• _Objective_
Leave out the pictures; transcribe all else exactly.

Extracted data entries
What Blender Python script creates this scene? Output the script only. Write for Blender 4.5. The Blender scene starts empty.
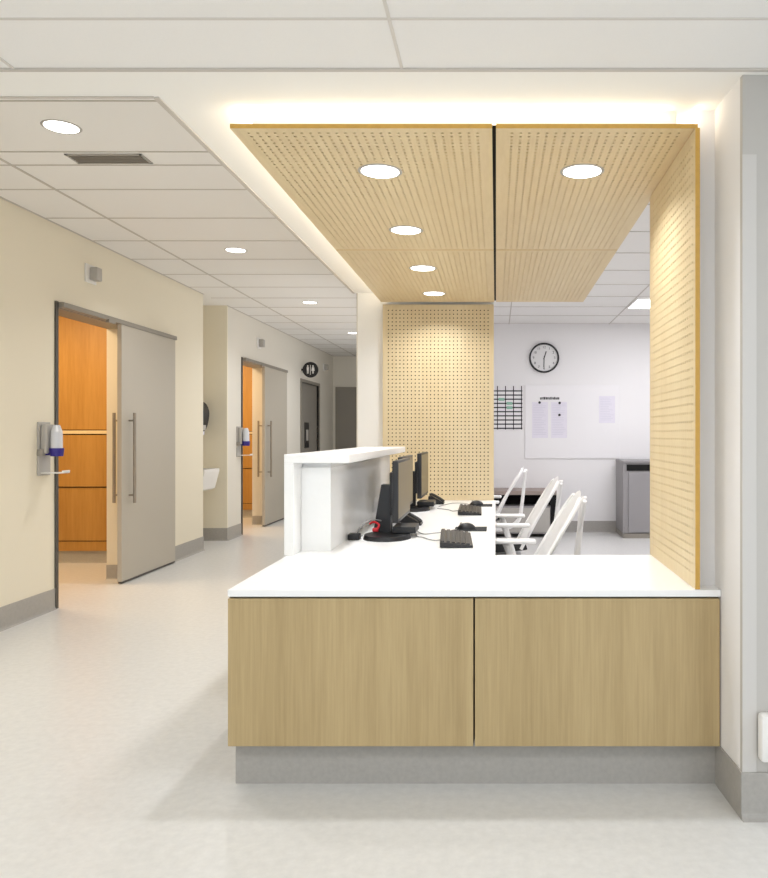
import bpy, bmesh, math, random
from mathutils import Vector, Matrix
random.seed(4)
C = bpy.context.scene.collection
H = 1.2285; F = 755.0
PI = math.pi

# ------------------------------------------------------------ materials
def srgb(c):
    return tuple(((v/255)/12.92 if v/255 <= .04045 else ((v/255+.055)/1.055)**2.4) for v in c)+(1,)

def mat(name, col, rough=.6, metal=0, spec=.5, bump=0, bscale=200, var=0, vscale=20, stretch=None, coat=0):
    m = bpy.data.materials.new(name); m.use_nodes = True
    nt = m.node_tree; b = nt.nodes['Principled BSDF']
    c = srgb(col)
    b.inputs['Base Color'].default_value = c
    b.inputs['Roughness'].default_value = rough
    b.inputs['Metallic'].default_value = metal
    b.inputs['Specular IOR Level'].default_value = spec
    b.inputs['Coat Weight'].default_value = coat
    tc = nt.nodes.new('ShaderNodeTexCoord')
    mp = nt.nodes.new('ShaderNodeMapping')
    nt.links.new(tc.outputs['Object'], mp.inputs[0])
    if stretch: mp.inputs['Scale'].default_value = stretch
    if var:
        n = nt.nodes.new('ShaderNodeTexNoise'); n.inputs['Scale'].default_value = vscale
        n.inputs['Detail'].default_value = 6; n.inputs['Roughness'].default_value = .6
        nt.links.new(mp.outputs[0], n.inputs['Vector'])
        r = nt.nodes.new('ShaderNodeValToRGB')
        r.color_ramp.elements[0].position = .3; r.color_ramp.elements[1].position = .7
        r.color_ramp.elements[0].color = tuple(v*(1-var) for v in c[:3])+(1,)
        r.color_ramp.elements[1].color = tuple(min(1, v*(1+var*.6)) for v in c[:3])+(1,)
        nt.links.new(n.outputs['Fac'], r.inputs[0]); nt.links.new(r.outputs[0], b.inputs['Base Color'])
    if bump:
        n2 = nt.nodes.new('ShaderNodeTexNoise'); n2.inputs['Scale'].default_value = bscale
        nt.links.new(mp.outputs[0], n2.inputs['Vector'])
        bp = nt.nodes.new('ShaderNodeBump'); bp.inputs['Strength'].default_value = bump; bp.inputs['Distance'].default_value = .002
        nt.links.new(n2.outputs['Fac'], bp.inputs['Height']); nt.links.new(bp.outputs[0], b.inputs['Normal'])
    return m

def wood(name, col, col2, scale=(60, 60, 3), rough=.45, big=.5):
    m = bpy.data.materials.new(name); m.use_nodes = True
    nt = m.node_tree; b = nt.nodes['Principled BSDF']; b.inputs['Roughness'].default_value = rough
    tc = nt.nodes.new('ShaderNodeTexCoord')
    mp = nt.nodes.new('ShaderNodeMapping'); mp.inputs['Scale'].default_value = scale
    nt.links.new(tc.outputs['Object'], mp.inputs[0])
    n = nt.nodes.new('ShaderNodeTexNoise'); n.inputs['Scale'].default_value = 1.6; n.inputs['Detail'].default_value = 8
    n.inputs['Roughness'].default_value = .65
    nt.links.new(mp.outputs[0], n.inputs['Vector'])
    mp2 = nt.nodes.new('ShaderNodeMapping'); mp2.inputs['Scale'].default_value = tuple(s*.12 for s in scale)
    nt.links.new(tc.outputs['Object'], mp2.inputs[0])
    n2 = nt.nodes.new('ShaderNodeTexNoise'); n2.inputs['Scale'].default_value = 1.3; n2.inputs['Detail'].default_value = 3
    nt.links.new(mp2.outputs[0], n2.inputs['Vector'])
    mx = nt.nodes.new('ShaderNodeMix'); mx.data_type = 'FLOAT'; mx.inputs[0].default_value = big
    nt.links.new(n.outputs['Fac'], mx.inputs[2]); nt.links.new(n2.outputs['Fac'], mx.inputs[3])
    r = nt.nodes.new('ShaderNodeValToRGB')
    r.color_ramp.elements[0].position = .36; r.color_ramp.elements[1].position = .62
    r.color_ramp.elements[0].color = srgb(col2); r.color_ramp.elements[1].color = srgb(col)
    nt.links.new(mx.outputs[0], r.inputs[0]); nt.links.new(r.outputs[0], b.inputs['Base Color'])
    return m

def emit(name, col, s):
    m = bpy.data.materials.new(name); m.use_nodes = True
    nt = m.node_tree; b = nt.nodes['Principled BSDF']
    b.inputs['Base Color'].default_value = (1, 1, 1, 1)
    b.inputs['Emission Color'].default_value = tuple(col)+(1,)
    b.inputs['Emission Strength'].default_value = s
    return m

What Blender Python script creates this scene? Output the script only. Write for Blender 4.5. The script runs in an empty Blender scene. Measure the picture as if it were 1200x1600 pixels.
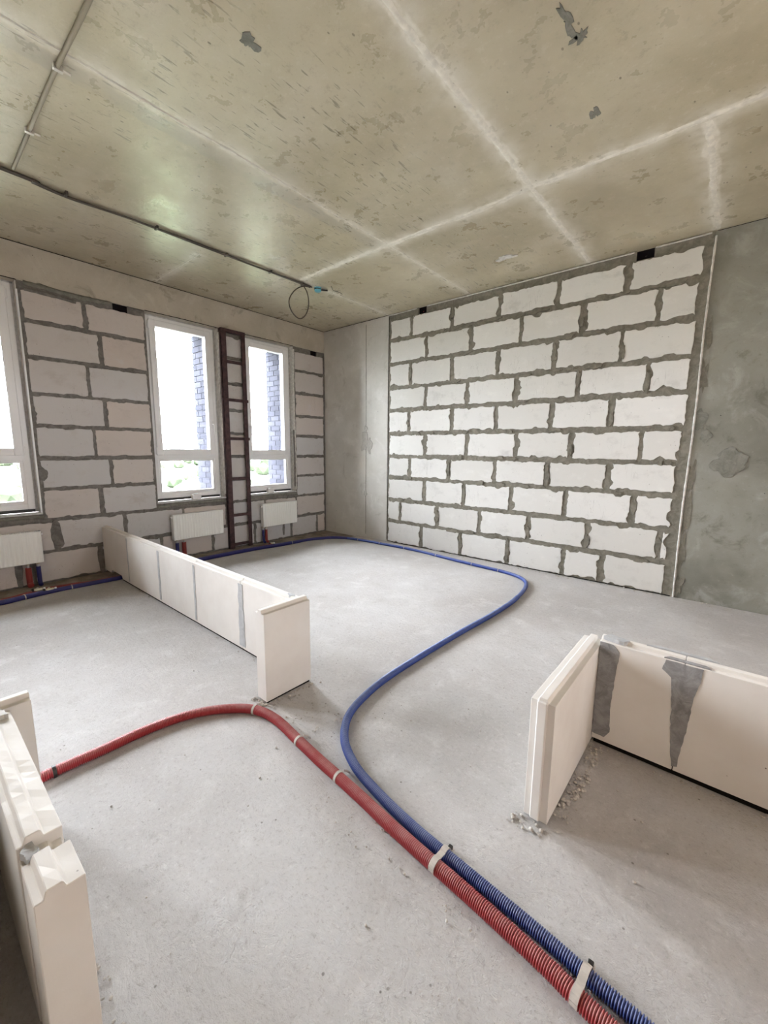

• _Exercise output_
What Blender Python script creates this scene? Output the script only. Write for Blender 4.5. The Blender scene starts empty.
import bpy, bmesh, math, random
from mathutils import Vector, Matrix
random.seed(4)
C = bpy.context.scene.collection
H = 1.2285; F = 755.0
PI = math.pi

# ------------------------------------------------------------ materials
def srgb(c):
    return tuple(((v/255)/12.92 if v/255 <= .04045 else ((v/255+.055)/1.055)**2.4) for v in c)+(1,)

def mat(name, col, rough=.6, metal=0, spec=.5, bump=0, bscale=200, var=0, vscale=20, stretch=None, coat=0):
    m = bpy.data.materials.new(name); m.use_nodes = True
    nt = m.node_tree; b = nt.nodes['Principled BSDF']
    c = srgb(col)
    b.inputs['Base Color'].default_value = c
    b.inputs['Roughness'].default_value = rough
    b.inputs['Metallic'].default_value = metal
    b.inputs['Specular IOR Level'].default_value = spec
    b.inputs['Coat Weight'].default_value = coat
    tc = nt.nodes.new('ShaderNodeTexCoord')
    mp = nt.nodes.new('ShaderNodeMapping')
    nt.links.new(tc.outputs['Object'], mp.inputs[0])
    if stretch: mp.inputs['Scale'].default_value = stretch
    if var:
        n = nt.nodes.new('ShaderNodeTexNoise'); n.inputs['Scale'].default_value = vscale
        n.inputs['Detail'].default_value = 6; n.inputs['Roughness'].default_value = .6
        nt.links.new(mp.outputs[0], n.inputs['Vector'])
        r = nt.nodes.new('ShaderNodeValToRGB')
        r.color_ramp.elements[0].position = .3; r.color_ramp.elements[1].position = .7
        r.color_ramp.elements[0].color = tuple(v*(1-var) for v in c[:3])+(1,)
        r.color_ramp.elements[1].color = tuple(min(1, v*(1+var*.6)) for v in c[:3])+(1,)
        nt.links.new(n.outputs['Fac'], r.inputs[0]); nt.links.new(r.outputs[0], b.inputs['Base Color'])
    if bump:
        n2 = nt.nodes.new('ShaderNodeTexNoise'); n2.inputs['Scale'].default_value = bscale
        nt.links.new(mp.outputs[0], n2.inputs['Vector'])
        bp = nt.nodes.new('ShaderNodeBump'); bp.inputs['Strength'].default_value = bump; bp.inputs['Distance'].default_value = .002
        nt.links.new(n2.outputs['Fac'], bp.inputs['Height']); nt.links.new(bp.outputs[0], b.inputs['Normal'])
    return m

def wood(name, col, col2, scale=(60, 60, 3), rough=.45, big=.5):
    m = bpy.data.materials.new(name); m.use_nodes = True
    nt = m.node_tree; b = nt.nodes['Principled BSDF']; b.inputs['Roughness'].default_value = rough
    tc = nt.nodes.new('ShaderNodeTexCoord')
    mp = nt.nodes.new('ShaderNodeMapping'); mp.inputs['Scale'].default_value = scale
    nt.links.new(tc.outputs['Object'], mp.inputs[0])
    n = nt.nodes.new('ShaderNodeTexNoise'); n.inputs['Scale'].default_value = 1.6; n.inputs['Detail'].default_value = 8
    n.inputs['Roughness'].default_value = .65
    nt.links.new(mp.outputs[0], n.inputs['Vector'])
    mp2 = nt.nodes.new('ShaderNodeMapping'); mp2.inputs['Scale'].default_value = tuple(s*.12 for s in scale)
    nt.links.new(tc.outputs['Object'], mp2.inputs[0])
    n2 = nt.nodes.new('ShaderNodeTexNoise'); n2.inputs['Scale'].default_value = 1.3; n2.inputs['Detail'].default_value = 3
    nt.links.new(mp2.outputs[0], n2.inputs['Vector'])
    mx = nt.nodes.new('ShaderNodeMix'); mx.data_type = 'FLOAT'; mx.inputs[0].default_value = big
    nt.links.new(n.outputs['Fac'], mx.inputs[2]); nt.links.new(n2.outputs['Fac'], mx.inputs[3])
    r = nt.nodes.new('ShaderNodeValToRGB')
    r.color_ramp.elements[0].position = .36; r.color_ramp.elements[1].position = .62
    r.color_ramp.elements[0].color = srgb(col2); r.color_ramp.elements[1].color = srgb(col)
    nt.links.new(mx.outputs[0], r.inputs[0]); nt.links.new(r.outputs[0], b.inputs['Base Color'])
    return m

def emit(name, col, s):
    m = bpy.data.materials.new(name); m.use_nodes = True
    nt = m.node_tree; b = nt.nodes['Principled BSDF']
    b.inputs['Base Color'].default_value = (1, 1, 1, 1)
    b.inputs['Emission Color'].default_value = tuple(col)+(1,)
    b.inputs['Emission Strength'].default_value = s
    return m

What Blender Python script creates this scene? Output the script only. Write for Blender 4.5. The script runs in an empty Blender scene. Measure the picture as if it were 1200x1600 pixels.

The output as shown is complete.